Set down the records once more, please, exactly and with the pictures left out.

## Stored records
start

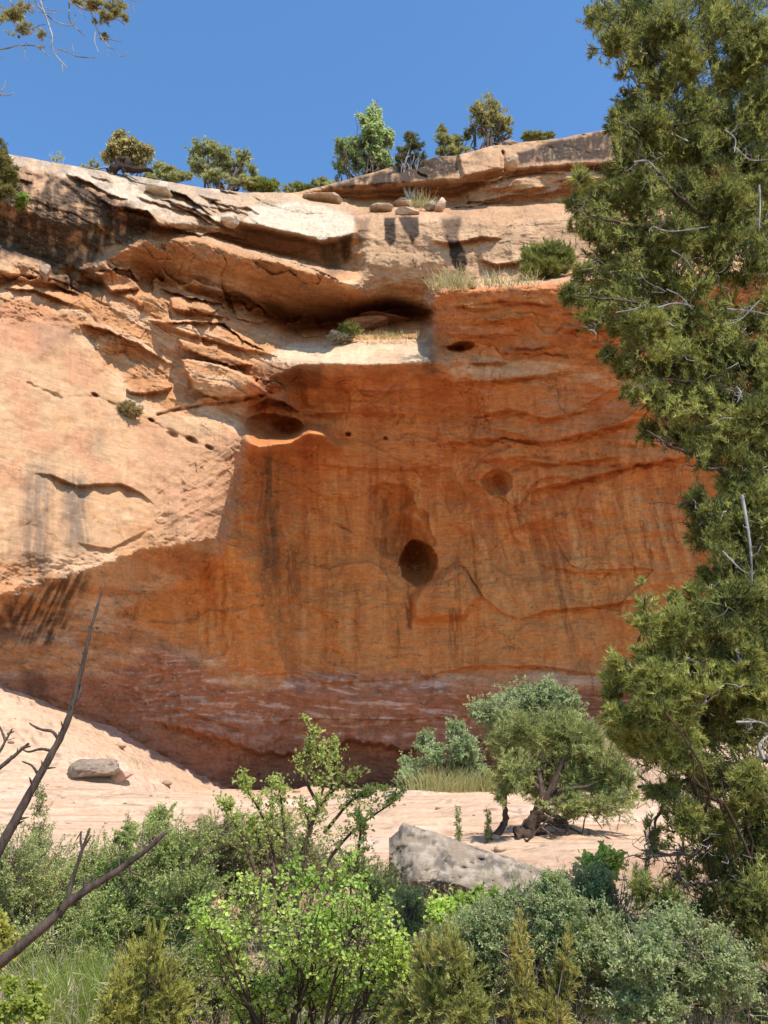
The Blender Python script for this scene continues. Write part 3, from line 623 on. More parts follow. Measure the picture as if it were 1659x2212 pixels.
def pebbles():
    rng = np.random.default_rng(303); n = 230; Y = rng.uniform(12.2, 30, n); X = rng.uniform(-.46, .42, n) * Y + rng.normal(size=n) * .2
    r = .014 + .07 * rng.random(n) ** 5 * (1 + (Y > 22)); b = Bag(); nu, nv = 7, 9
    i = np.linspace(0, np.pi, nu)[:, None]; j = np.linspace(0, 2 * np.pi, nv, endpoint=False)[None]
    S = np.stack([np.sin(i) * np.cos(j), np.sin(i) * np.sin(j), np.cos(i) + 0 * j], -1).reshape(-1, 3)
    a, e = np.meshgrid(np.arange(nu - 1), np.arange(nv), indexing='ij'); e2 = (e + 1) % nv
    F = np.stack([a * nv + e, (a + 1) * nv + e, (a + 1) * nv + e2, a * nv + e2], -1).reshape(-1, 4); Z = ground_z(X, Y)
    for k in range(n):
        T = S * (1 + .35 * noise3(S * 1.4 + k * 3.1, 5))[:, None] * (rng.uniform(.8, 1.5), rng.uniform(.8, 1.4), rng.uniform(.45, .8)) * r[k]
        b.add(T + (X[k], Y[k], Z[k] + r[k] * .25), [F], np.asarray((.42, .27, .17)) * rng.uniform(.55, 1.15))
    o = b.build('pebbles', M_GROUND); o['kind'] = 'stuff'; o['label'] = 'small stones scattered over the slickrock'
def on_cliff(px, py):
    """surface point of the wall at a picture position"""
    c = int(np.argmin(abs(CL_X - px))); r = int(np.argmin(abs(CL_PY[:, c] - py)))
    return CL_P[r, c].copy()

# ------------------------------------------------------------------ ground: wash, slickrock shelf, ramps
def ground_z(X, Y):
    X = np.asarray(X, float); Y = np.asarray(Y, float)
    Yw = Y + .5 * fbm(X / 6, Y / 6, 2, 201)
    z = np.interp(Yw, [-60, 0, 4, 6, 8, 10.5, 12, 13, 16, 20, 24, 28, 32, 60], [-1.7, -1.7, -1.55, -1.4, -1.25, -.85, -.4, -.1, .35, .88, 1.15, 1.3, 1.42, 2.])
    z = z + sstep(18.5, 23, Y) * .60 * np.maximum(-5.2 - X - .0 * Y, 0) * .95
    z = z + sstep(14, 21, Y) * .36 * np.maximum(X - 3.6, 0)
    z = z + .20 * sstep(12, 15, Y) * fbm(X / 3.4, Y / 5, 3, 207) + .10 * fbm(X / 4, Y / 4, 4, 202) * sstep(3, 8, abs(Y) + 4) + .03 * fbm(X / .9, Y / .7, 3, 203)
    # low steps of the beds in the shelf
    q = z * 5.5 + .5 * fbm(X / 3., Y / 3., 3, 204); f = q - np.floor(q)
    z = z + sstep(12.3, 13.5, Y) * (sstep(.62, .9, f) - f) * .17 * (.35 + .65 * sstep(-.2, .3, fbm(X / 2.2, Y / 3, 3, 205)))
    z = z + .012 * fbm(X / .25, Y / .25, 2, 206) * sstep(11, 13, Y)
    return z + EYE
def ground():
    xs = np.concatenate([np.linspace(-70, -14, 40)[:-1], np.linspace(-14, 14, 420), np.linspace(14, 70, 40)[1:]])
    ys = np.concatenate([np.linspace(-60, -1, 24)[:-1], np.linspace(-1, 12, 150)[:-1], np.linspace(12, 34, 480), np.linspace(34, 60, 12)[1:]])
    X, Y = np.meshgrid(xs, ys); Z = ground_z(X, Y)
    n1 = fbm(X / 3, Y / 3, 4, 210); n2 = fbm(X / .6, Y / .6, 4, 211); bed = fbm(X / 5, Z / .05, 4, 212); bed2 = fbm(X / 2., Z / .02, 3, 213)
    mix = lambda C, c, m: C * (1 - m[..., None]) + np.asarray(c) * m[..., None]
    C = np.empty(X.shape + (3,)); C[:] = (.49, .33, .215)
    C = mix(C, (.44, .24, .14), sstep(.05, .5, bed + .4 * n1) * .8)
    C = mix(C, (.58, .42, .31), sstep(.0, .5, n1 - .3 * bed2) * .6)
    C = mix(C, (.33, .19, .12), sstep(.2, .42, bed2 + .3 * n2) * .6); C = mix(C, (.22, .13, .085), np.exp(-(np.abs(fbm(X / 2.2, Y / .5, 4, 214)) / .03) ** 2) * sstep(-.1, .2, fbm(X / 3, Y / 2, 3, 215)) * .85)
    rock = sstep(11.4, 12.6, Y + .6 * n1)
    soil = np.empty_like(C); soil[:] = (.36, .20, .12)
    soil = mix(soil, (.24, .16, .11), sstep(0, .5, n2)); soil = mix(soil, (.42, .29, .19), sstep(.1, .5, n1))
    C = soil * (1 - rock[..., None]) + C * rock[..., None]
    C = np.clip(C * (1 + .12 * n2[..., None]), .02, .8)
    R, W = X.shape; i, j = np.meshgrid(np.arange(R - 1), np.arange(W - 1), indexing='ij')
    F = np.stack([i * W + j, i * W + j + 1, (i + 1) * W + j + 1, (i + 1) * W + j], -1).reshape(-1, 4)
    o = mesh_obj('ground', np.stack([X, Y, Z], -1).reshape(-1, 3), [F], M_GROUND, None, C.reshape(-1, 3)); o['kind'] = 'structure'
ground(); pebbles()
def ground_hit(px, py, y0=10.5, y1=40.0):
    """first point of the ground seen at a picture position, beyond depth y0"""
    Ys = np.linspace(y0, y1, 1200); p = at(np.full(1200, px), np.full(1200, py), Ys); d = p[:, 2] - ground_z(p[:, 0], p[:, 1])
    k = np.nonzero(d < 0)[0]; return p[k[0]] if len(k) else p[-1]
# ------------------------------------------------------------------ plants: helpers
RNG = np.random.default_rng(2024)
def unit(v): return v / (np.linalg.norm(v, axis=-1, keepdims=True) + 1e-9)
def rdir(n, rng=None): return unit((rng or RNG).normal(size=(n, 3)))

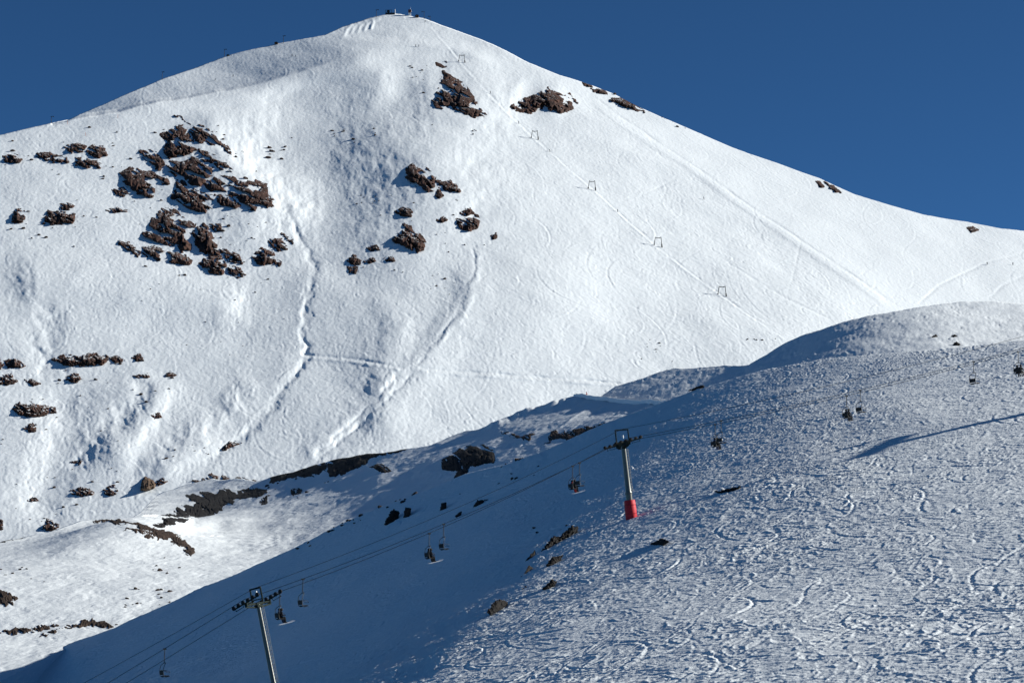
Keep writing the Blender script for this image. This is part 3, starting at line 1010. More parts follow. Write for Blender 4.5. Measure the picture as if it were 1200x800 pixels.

end

## OUTPUT BELOW
The Blender Python script for this scene continues. Write part 3, from line 623 on. More parts follow. Measure the picture as if it were 1659x2212 pixels.
def pebbles():
    rng = np.random.default_rng(303); n = 230; Y = rng.uniform(12.2, 30, n); X = rng.uniform(-.46, .42, n) * Y + rng.normal(size=n) * .2
    r = .014 + .07 * rng.random(n) ** 5 * (1 + (Y > 22)); b = Bag(); nu, nv = 7, 9
    i = np.linspace(0, np.pi, nu)[:, None]; j = np.linspace(0, 2 * np.pi, nv, endpoint=False)[None]
    S = np.stack([np.sin(i) * np.cos(j), np.sin(i) * np.sin(j), np.cos(i) + 0 * j], -1).reshape(-1, 3)
    a, e = np.meshgrid(np.arange(nu - 1), np.arange(nv), indexing='ij'); e2 = (e + 1) % nv
    F = np.stack([a * nv + e, (a + 1) * nv + e, (a + 1) * nv + e2, a * nv + e2], -1).reshape(-1, 4); Z = ground_z(X, Y)
    for k in range(n):
        T = S * (1 + .35 * noise3(S * 1.4 + k * 3.1, 5))[:, None] * (rng.uniform(.8, 1.5), rng.uniform(.8, 1.4), rng.uniform(.45, .8)) * r[k]
        b.add(T + (X[k], Y[k], Z[k] + r[k] * .25), [F], np.asarray((.42, .27, .17)) * rng.uniform(.55, 1.15))
    o = b.build('pebbles', M_GROUND); o['kind'] = 'stuff'; o['label'] = 'small stones scattered over the slickrock'
def on_cliff(px, py):
    """surface point of the wall at a picture position"""
    c = int(np.argmin(abs(CL_X - px))); r = int(np.argmin(abs(CL_PY[:, c] - py)))
    return CL_P[r, c].copy()

# ------------------------------------------------------------------ ground: wash, slickrock shelf, ramps
def ground_z(X, Y):
    X = np.asarray(X, float); Y = np.asarray(Y, float)
    Yw = Y + .5 * fbm(X / 6, Y / 6, 2, 201)
    z = np.interp(Yw, [-60, 0, 4, 6, 8, 10.5, 12, 13, 16, 20, 24, 28, 32, 60], [-1.7, -1.7, -1.55, -1.4, -1.25, -.85, -.4, -.1, .35, .88, 1.15, 1.3, 1.42, 2.])
    z = z + sstep(18.5, 23, Y) * .60 * np.maximum(-5.2 - X - .0 * Y, 0) * .95
    z = z + sstep(14, 21, Y) * .36 * np.maximum(X - 3.6, 0)
    z = z + .20 * sstep(12, 15, Y) * fbm(X / 3.4, Y / 5, 3, 207) + .10 * fbm(X / 4, Y / 4, 4, 202) * sstep(3, 8, abs(Y) + 4) + .03 * fbm(X / .9, Y / .7, 3, 203)
    # low steps of the beds in the shelf
    q = z * 5.5 + .5 * fbm(X / 3., Y / 3., 3, 204); f = q - np.floor(q)
    z = z + sstep(12.3, 13.5, Y) * (sstep(.62, .9, f) - f) * .17 * (.35 + .65 * sstep(-.2, .3, fbm(X / 2.2, Y / 3, 3, 205)))
    z = z + .012 * fbm(X / .25, Y / .25, 2, 206) * sstep(11, 13, Y)
    return z + EYE
def ground():
    xs = np.concatenate([np.linspace(-70, -14, 40)[:-1], np.linspace(-14, 14, 420), np.linspace(14, 70, 40)[1:]])
    ys = np.concatenate([np.linspace(-60, -1, 24)[:-1], np.linspace(-1, 12, 150)[:-1], np.linspace(12, 34, 480), np.linspace(34, 60, 12)[1:]])
    X, Y = np.meshgrid(xs, ys); Z = ground_z(X, Y)
    n1 = fbm(X / 3, Y / 3, 4, 210); n2 = fbm(X / .6, Y / .6, 4, 211); bed = fbm(X / 5, Z / .05, 4, 212); bed2 = fbm(X / 2., Z / .02, 3, 213)
    mix = lambda C, c, m: C * (1 - m[..., None]) + np.asarray(c) * m[..., None]
    C = np.empty(X.shape + (3,)); C[:] = (.49, .33, .215)
    C = mix(C, (.44, .24, .14), sstep(.05, .5, bed + .4 * n1) * .8)
    C = mix(C, (.58, .42, .31), sstep(.0, .5, n1 - .3 * bed2) * .6)
    C = mix(C, (.33, .19, .12), sstep(.2, .42, bed2 + .3 * n2) * .6); C = mix(C, (.22, .13, .085), np.exp(-(np.abs(fbm(X / 2.2, Y / .5, 4, 214)) / .03) ** 2) * sstep(-.1, .2, fbm(X / 3, Y / 2, 3, 215)) * .85)
    rock = sstep(11.4, 12.6, Y + .6 * n1)
    soil = np.empty_like(C); soil[:] = (.36, .20, .12)
    soil = mix(soil, (.24, .16, .11), sstep(0, .5, n2)); soil = mix(soil, (.42, .29, .19), sstep(.1, .5, n1))
    C = soil * (1 - rock[..., None]) + C * rock[..., None]
    C = np.clip(C * (1 + .12 * n2[..., None]), .02, .8)
    R, W = X.shape; i, j = np.meshgrid(np.arange(R - 1), np.arange(W - 1), indexing='ij')
    F = np.stack([i * W + j, i * W + j + 1, (i + 1) * W + j + 1, (i + 1) * W + j], -1).reshape(-1, 4)
    o = mesh_obj('ground', np.stack([X, Y, Z], -1).reshape(-1, 3), [F], M_GROUND, None, C.reshape(-1, 3)); o['kind'] = 'structure'
ground(); pebbles()
def ground_hit(px, py, y0=10.5, y1=40.0):
    """first point of the ground seen at a picture position, beyond depth y0"""
    Ys = np.linspace(y0, y1, 1200); p = at(np.full(1200, px), np.full(1200, py), Ys); d = p[:, 2] - ground_z(p[:, 0], p[:, 1])
    k = np.nonzero(d < 0)[0]; return p[k[0]] if len(k) else p[-1]
# ------------------------------------------------------------------ plants: helpers
RNG = np.random.default_rng(2024)
def unit(v): return v / (np.linalg.norm(v, axis=-1, keepdims=True) + 1e-9)
def rdir(n, rng=None): return unit((rng or RNG).normal(size=(n, 3)))

Keep writing the Blender script for this image. This is part 3, starting at line 1010. More parts follow. Write for Blender 4.5. Measure the picture as if it were 1200x800 pixels.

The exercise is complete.